_Exercise prompt_
Give back all the data exactly, line by line.

_Data excerpt_
-------

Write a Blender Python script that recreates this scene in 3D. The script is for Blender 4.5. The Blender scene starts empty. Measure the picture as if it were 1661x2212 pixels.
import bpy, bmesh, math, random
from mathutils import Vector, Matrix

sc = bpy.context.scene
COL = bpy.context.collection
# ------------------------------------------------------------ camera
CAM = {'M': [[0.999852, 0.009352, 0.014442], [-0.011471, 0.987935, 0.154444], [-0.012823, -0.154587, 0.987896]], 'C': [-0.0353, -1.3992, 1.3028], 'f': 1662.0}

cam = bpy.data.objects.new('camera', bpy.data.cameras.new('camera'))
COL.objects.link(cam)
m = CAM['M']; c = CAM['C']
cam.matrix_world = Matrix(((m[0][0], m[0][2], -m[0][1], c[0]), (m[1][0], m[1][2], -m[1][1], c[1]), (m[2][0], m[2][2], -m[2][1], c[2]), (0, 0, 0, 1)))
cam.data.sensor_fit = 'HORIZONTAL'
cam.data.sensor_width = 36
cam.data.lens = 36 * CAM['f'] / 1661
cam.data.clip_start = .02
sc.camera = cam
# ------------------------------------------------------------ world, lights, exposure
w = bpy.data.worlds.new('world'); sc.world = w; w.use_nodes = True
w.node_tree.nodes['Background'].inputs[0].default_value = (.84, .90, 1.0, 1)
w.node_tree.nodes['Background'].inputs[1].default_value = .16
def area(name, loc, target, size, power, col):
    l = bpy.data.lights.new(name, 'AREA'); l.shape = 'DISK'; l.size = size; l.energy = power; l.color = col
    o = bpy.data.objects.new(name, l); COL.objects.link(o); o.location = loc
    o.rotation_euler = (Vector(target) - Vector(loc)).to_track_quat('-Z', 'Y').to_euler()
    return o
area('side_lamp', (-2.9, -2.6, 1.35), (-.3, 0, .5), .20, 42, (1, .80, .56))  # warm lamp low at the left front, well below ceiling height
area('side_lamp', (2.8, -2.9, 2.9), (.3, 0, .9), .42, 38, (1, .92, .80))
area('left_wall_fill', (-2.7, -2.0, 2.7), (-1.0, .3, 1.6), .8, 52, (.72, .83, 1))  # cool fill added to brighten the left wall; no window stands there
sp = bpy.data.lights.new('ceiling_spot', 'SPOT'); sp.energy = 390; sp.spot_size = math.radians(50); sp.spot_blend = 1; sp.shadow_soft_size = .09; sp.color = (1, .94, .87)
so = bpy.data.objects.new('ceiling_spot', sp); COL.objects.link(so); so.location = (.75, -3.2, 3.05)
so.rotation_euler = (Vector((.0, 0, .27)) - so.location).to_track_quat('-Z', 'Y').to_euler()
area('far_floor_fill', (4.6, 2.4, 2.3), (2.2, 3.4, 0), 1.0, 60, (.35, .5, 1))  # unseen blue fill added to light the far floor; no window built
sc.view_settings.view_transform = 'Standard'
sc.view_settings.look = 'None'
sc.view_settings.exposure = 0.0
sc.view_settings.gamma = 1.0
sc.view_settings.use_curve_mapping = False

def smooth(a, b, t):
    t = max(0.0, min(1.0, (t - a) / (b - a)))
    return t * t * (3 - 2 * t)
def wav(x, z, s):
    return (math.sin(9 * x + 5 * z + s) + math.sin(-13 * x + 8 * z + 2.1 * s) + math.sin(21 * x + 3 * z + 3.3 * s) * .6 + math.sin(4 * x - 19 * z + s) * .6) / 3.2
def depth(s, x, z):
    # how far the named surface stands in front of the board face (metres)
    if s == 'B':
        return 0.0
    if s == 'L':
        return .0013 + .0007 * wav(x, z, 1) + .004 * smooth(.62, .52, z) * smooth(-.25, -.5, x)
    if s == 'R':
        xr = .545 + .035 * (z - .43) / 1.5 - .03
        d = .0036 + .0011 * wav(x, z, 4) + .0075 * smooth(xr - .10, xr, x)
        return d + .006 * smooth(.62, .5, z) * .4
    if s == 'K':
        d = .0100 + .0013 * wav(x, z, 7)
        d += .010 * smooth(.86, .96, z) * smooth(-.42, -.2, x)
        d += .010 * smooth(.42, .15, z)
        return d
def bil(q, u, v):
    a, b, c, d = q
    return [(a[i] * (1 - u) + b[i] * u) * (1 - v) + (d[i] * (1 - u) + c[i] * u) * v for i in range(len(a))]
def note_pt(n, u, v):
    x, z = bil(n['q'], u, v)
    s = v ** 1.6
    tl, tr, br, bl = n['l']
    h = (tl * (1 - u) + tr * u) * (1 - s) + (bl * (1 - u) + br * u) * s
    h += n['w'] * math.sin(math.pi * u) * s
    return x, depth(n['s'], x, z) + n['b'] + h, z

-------

_Full solution_
Write a Blender Python script that recreates this scene in 3D. The script is for Blender 4.5. The Blender scene starts empty. Measure the picture as if it were 1661x2212 pixels.
import bpy, bmesh, math, random
from mathutils import Vector, Matrix

sc = bpy.context.scene
COL = bpy.context.collection
# ------------------------------------------------------------ camera
CAM = {'M': [[0.999852, 0.009352, 0.014442], [-0.011471, 0.987935, 0.154444], [-0.012823, -0.154587, 0.987896]], 'C': [-0.0353, -1.3992, 1.3028], 'f': 1662.0}

cam = bpy.data.objects.new('camera', bpy.data.cameras.new('camera'))
COL.objects.link(cam)
m = CAM['M']; c = CAM['C']
cam.matrix_world = Matrix(((m[0][0], m[0][2], -m[0][1], c[0]), (m[1][0], m[1][2], -m[1][1], c[1]), (m[2][0], m[2][2], -m[2][1], c[2]), (0, 0, 0, 1)))
cam.data.sensor_fit = 'HORIZONTAL'
cam.data.sensor_width = 36
cam.data.lens = 36 * CAM['f'] / 1661
cam.data.clip_start = .02
sc.camera = cam
# ------------------------------------------------------------ world, lights, exposure
w = bpy.data.worlds.new('world'); sc.world = w; w.use_nodes = True
w.node_tree.nodes['Background'].inputs[0].default_value = (.84, .90, 1.0, 1)
w.node_tree.nodes['Background'].inputs[1].default_value = .16
def area(name, loc, target, size, power, col):
    l = bpy.data.lights.new(name, 'AREA'); l.shape = 'DISK'; l.size = size; l.energy = power; l.color = col
    o = bpy.data.objects.new(name, l); COL.objects.link(o); o.location = loc
    o.rotation_euler = (Vector(target) - Vector(loc)).to_track_quat('-Z', 'Y').to_euler()
    return o
area('side_lamp', (-2.9, -2.6, 1.35), (-.3, 0, .5), .20, 42, (1, .80, .56))  # warm lamp low at the left front, well below ceiling height
area('side_lamp', (2.8, -2.9, 2.9), (.3, 0, .9), .42, 38, (1, .92, .80))
area('left_wall_fill', (-2.7, -2.0, 2.7), (-1.0, .3, 1.6), .8, 52, (.72, .83, 1))  # cool fill added to brighten the left wall; no window stands there
sp = bpy.data.lights.new('ceiling_spot', 'SPOT'); sp.energy = 390; sp.spot_size = math.radians(50); sp.spot_blend = 1; sp.shadow_soft_size = .09; sp.color = (1, .94, .87)
so = bpy.data.objects.new('ceiling_spot', sp); COL.objects.link(so); so.location = (.75, -3.2, 3.05)
so.rotation_euler = (Vector((.0, 0, .27)) - so.location).to_track_quat('-Z', 'Y').to_euler()
area('far_floor_fill', (4.6, 2.4, 2.3), (2.2, 3.4, 0), 1.0, 60, (.35, .5, 1))  # unseen blue fill added to light the far floor; no window built
sc.view_settings.view_transform = 'Standard'
sc.view_settings.look = 'None'
sc.view_settings.exposure = 0.0
sc.view_settings.gamma = 1.0
sc.view_settings.use_curve_mapping = False

def smooth(a, b, t):
    t = max(0.0, min(1.0, (t - a) / (b - a)))
    return t * t * (3 - 2 * t)
def wav(x, z, s):
    return (math.sin(9 * x + 5 * z + s) + math.sin(-13 * x + 8 * z + 2.1 * s) + math.sin(21 * x + 3 * z + 3.3 * s) * .6 + math.sin(4 * x - 19 * z + s) * .6) / 3.2
def depth(s, x, z):
    # how far the named surface stands in front of the board face (metres)
    if s == 'B':
        return 0.0
    if s == 'L':
        return .0013 + .0007 * wav(x, z, 1) + .004 * smooth(.62, .52, z) * smooth(-.25, -.5, x)
    if s == 'R':
        xr = .545 + .035 * (z - .43) / 1.5 - .03
        d = .0036 + .0011 * wav(x, z, 4) + .0075 * smooth(xr - .10, xr, x)
        return d + .006 * smooth(.62, .5, z) * .4
    if s == 'K':
        d = .0100 + .0013 * wav(x, z, 7)
        d += .010 * smooth(.86, .96, z) * smooth(-.42, -.2, x)
        d += .010 * smooth(.42, .15, z)
        return d
def bil(q, u, v):
    a, b, c, d = q
    return [(a[i] * (1 - u) + b[i] * u) * (1 - v) + (d[i] * (1 - u) + c[i] * u) * v for i in range(len(a))]
def note_pt(n, u, v):
    x, z = bil(n['q'], u, v)
    s = v ** 1.6
    tl, tr, br, bl = n['l']
    h = (tl * (1 - u) + tr * u) * (1 - s) + (bl * (1 - u) + br * u) * s
    h += n['w'] * math.sin(math.pi * u) * s
    return x, depth(n['s'], x, z) + n['b'] + h, z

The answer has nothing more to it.